Despite Berman's assertion to the contrary, Bauccio believes -- along with many in the food industry -- that their customers, the public, do care about getting rid of the practice.

In his piece crafted in response to Berman, Bauccio explained his company's position:

In 2012, Bon Appétit announced our newest animal welfare policy, creating higher standards for our suppliers raising farm animals. A key component to this commitment is to eliminate all pork that comes from operations confining their sows inside gestation crates by 2015. This decision came with a deep understanding of consumer sentiment regarding animal confinement. We also reviewed the best science on the issue, and listened to pork industry expert Dr. Temple Grandin who said, "We've got to treat animals right, and gestation stalls have got to go." And our decision was echoed by dozens of others in the industry.

But Pork Network, an independent, influential trade publication from Vance Publishing, declined to publish Bauccio's response, according to correspondence between Bauccio and the editors that was passed along to The Huffington Post. Editor JoAnn Alumbaugh cited lack of compelling data backing up Bauccio's points, although Berman's piece was also devoid of hard data supporting his case. The response from Alumbaugh seemed to echo Berman's assertion that gestation crates are not the evil they're made out to be:

Having raised animals myself, I've seen what happens to smaller sows in open pens. I appreciate the fact that Mr. Bauccio listened to Temple Grandin, however there are other pork industry experts who hold different opinions. Finally, I'm curious why there was correspondence from HSUS regarding this opinion piece before I received it? It seems fairly certain that organization had something to do with the content in the opinion piece.
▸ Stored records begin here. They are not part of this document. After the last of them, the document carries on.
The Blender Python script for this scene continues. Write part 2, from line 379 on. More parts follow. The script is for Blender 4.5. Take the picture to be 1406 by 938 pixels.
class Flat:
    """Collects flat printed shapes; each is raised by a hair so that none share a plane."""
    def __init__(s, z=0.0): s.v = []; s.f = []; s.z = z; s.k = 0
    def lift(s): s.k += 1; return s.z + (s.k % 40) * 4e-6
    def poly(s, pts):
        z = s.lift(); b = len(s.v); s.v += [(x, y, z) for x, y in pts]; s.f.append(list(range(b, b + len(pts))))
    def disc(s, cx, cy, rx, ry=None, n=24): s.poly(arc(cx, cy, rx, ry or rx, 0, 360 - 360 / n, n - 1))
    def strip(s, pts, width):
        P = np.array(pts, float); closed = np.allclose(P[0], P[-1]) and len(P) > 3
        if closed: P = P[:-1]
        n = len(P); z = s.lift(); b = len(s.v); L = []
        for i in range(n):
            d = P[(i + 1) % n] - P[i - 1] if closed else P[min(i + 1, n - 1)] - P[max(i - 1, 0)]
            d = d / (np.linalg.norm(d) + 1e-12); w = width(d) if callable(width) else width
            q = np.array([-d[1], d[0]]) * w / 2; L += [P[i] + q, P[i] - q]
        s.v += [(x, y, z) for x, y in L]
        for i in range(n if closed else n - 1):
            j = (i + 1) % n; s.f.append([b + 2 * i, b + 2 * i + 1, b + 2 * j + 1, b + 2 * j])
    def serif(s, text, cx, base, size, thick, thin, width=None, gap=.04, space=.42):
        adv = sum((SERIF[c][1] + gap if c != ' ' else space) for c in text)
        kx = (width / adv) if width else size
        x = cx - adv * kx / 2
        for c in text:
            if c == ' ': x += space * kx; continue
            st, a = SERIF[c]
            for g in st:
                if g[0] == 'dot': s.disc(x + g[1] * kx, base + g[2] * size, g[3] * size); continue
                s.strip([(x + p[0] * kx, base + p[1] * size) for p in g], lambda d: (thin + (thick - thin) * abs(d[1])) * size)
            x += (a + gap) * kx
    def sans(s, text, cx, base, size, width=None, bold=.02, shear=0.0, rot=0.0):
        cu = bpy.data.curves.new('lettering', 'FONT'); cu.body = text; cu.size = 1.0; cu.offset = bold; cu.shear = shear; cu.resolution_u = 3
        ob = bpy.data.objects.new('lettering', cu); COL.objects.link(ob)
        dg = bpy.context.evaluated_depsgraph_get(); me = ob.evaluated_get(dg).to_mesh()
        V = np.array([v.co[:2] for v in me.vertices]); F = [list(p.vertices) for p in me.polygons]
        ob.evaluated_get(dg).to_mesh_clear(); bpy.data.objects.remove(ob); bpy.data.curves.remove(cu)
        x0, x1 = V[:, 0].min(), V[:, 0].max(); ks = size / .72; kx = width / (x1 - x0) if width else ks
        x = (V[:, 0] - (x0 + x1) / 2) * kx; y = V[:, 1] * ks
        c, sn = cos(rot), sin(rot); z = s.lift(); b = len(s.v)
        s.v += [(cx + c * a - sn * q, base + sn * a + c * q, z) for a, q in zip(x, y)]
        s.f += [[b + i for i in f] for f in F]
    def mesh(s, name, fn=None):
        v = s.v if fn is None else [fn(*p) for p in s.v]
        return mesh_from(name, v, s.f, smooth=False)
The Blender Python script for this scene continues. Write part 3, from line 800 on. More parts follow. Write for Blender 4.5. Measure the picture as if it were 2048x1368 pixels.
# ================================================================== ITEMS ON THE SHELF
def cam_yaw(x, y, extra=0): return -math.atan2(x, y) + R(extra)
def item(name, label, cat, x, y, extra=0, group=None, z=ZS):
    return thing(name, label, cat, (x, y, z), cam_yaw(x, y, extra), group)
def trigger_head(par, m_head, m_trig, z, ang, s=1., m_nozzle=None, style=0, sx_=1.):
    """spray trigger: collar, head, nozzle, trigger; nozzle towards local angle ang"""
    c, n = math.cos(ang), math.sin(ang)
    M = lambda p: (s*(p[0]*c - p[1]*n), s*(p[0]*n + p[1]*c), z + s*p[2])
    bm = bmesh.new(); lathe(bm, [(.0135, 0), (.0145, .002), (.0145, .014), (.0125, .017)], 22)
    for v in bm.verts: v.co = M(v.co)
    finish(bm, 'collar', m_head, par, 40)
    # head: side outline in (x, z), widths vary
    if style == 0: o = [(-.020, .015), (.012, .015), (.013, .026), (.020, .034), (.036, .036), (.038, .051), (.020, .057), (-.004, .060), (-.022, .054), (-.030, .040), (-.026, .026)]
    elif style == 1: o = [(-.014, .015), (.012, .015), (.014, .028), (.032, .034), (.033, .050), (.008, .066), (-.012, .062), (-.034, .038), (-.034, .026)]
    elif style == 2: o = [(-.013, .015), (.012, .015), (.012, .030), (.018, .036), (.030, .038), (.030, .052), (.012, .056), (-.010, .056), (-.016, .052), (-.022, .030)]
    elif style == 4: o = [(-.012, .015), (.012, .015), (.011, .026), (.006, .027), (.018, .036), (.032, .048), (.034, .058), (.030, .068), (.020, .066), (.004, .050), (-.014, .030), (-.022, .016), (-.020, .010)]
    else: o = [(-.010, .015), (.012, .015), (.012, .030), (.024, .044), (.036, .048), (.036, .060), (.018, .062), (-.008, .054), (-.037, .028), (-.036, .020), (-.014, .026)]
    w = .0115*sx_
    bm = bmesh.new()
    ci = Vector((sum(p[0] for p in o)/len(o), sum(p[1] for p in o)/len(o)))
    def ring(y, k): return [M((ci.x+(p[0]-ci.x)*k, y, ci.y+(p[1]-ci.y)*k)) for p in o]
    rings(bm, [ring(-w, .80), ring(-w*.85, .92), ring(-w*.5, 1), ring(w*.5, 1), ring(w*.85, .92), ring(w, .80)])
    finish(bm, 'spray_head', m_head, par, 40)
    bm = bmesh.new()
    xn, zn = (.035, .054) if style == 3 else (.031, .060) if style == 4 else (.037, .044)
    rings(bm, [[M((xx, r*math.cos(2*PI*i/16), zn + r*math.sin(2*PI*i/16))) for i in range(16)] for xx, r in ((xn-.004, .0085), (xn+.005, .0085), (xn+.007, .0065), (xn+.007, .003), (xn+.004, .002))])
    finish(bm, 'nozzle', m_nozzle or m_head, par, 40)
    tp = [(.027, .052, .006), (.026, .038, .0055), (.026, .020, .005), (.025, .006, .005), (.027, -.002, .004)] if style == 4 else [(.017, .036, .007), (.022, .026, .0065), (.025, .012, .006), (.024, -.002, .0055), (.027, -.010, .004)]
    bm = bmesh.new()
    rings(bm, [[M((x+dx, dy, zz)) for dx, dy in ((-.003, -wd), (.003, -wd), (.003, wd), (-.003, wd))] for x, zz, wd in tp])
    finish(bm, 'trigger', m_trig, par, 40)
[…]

The heated exchange between a high-profile member of the food industry and a trade publication highlights the many competing interests in the gestation crate debate: the food industry and its companies, individual food producers, industry representatives whose job it is to lobby for their clients' interests, animal rights advocates and consumers.

Some of the loudest critics of the gestation crates have been animal rights groups such as HSUS, which Alumbaugh implies may have been involved in Bauccio's response. Following Alumbaugh's question, Bon Appétit reps told the Pork Network editor that HSUS had tipped them to the existence of Berman's piece.

But Bon Appétit and other groups against the crates have very publicly partnered with these organizations, and the goals of HSUS and the pork industry aren't inherently at odds.

In Berman's initial piece, titled "Commentary: Playing Chicken with Pork," he critiques HSUS several times. "The 'family farmer versus factory farmer' narrative of HSUS is false," he writes. "So is the idea that doing things the way they were done 40 years ago is somehow more 'humane.'"

It's unclear whose interest Berman may be representing. His group, Center for Consumer Freedom, is currently backed financially by some individuals and a coalition of restaurant and food companies. It was founded in 2005 with $600,000 from the Philip Morris tobacco company to fight smoking restrictions in restaurants.

As Alumbaugh, Pork Network's editor, noted, she has experience raising animals herself. In an email to The Huffington Post, she said current data suggests there is no difference from gestation crates and open pens, from a production standpoint. "If animals aren’t comfortable, production levels will decline, but that’s clearly not the case," she wrote. "I’ve yet to see data (production research) supporting the stance that Bon Appetite [sic] has taken -– that is why I asked for it."

Alumbaugh's point assumes that productivity is a proper measure of a pig's discomfort, but that's a moot point. What's troubling about this incident is not the question of whether or not gestation crates are good, but the apparent reluctance of a media organization to address both sides of a debate in which the stakes are high -- both for profit, for the pigs and for the public.